Отношение к религиозной материи может быть двояким. Одно — то, которое утвердилось в христианстве и которое, разумеется, было характерно для древнего язычества, но так и не стало превалирующим в позднейшей языческой философии,— отношение, идущее от священного знания, от от­кровения, дарованного сверхъестественным началом[86] Такого рода знание, конечно, будет с ощущением внутреннего превосходства относиться к «ум­ствованию», подвергающему осторожному сомнению то сверхъестественное, свидетельств чего оно не может усмотреть в себе. Второе отношение можно, по отдаленной аналогии, назвать «пелагианским». Оно подразумевает рас­крытие необходимости религиозного элемента в самом опыте познания и са­мопознания. Здесь мышление — основное средство самопознания — пре­тендует на то, чтобы оказаться путем к созерцанию божественного. И Пла­тон, и Аристотель, и академики эпохи эллинизма, и большинство остальных философов античности были близки ко второму типу отношения. Неоплато­ники также принадлежат к этой традиции. Разумеется, и среди них велись споры о пределах недоверия откровениям и традиционным мнениям о богах, примером каковых может быть известное письмо Порфирия к египетскому жрецу Анебону и ответ на это письмо Ямвлиха [87]. Однако в любом случае все откровенное или традиционное в неоплатонизме проходит обработку ра­зумом, чаще выступая иллюстрацией к философским схемам, нежели оказы­ваясь причиной их построения. Пожалуй, в этом языческая философия и христианское богословие в своих исторических итогах никогда не могут быть примирены друг с другом, сколь бы много общих для них обоих мо­ментов ни существовало во времена Дамаския. Личностный опыт Плоти­на, Ямвлиха или Прокла, исторически родственный тому опыту, резуль­татом которого было принятие христианства большинством населения Сре­диземноморья, тем не менее неразрывно связан с деятельностью их самосознания и не выходит за рамки традиции, формировавшей их интел­лектуальную культуру, а потому в результате так и остается для христиан­ских авторов «умствованием».

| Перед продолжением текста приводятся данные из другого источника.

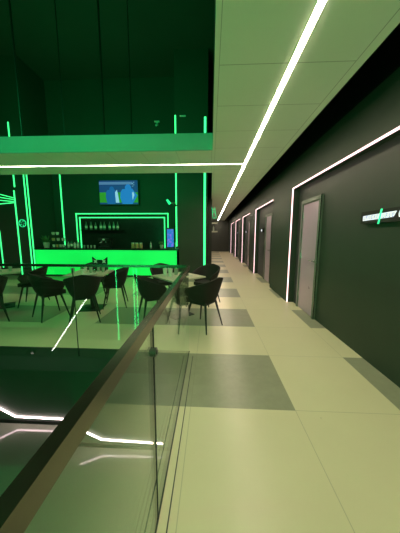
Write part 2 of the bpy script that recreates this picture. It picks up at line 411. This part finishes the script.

Поэтому те здравость и правдоподобие, к которым стремится Дамаский при формулировке суждений о феноменах, являющихся условием самих суж­дений, иной природы, чем та здравость в толковании новозаветного Откро­вения, к которой в многочисленных расколах и богословских спорах стреми­лась христианская культура, так как она имеет причиной не только (и не столько) откровенность запредельного, сколько опыт нашего существова­ния, понятый самым возвышенным образом. Запредельное появляется именно отсюда, а не постулируется априорным образом. И религиозные тек­сты помогают в этом, но не являются источником мысли. Речь идет о двух разных вещах и, если угодно, о двух типах Откровения, содержательно не пересекающихся друг с другом. Установление оценочной градации между ними, очевидно, есть дело личного выбора, но не школьной догматики.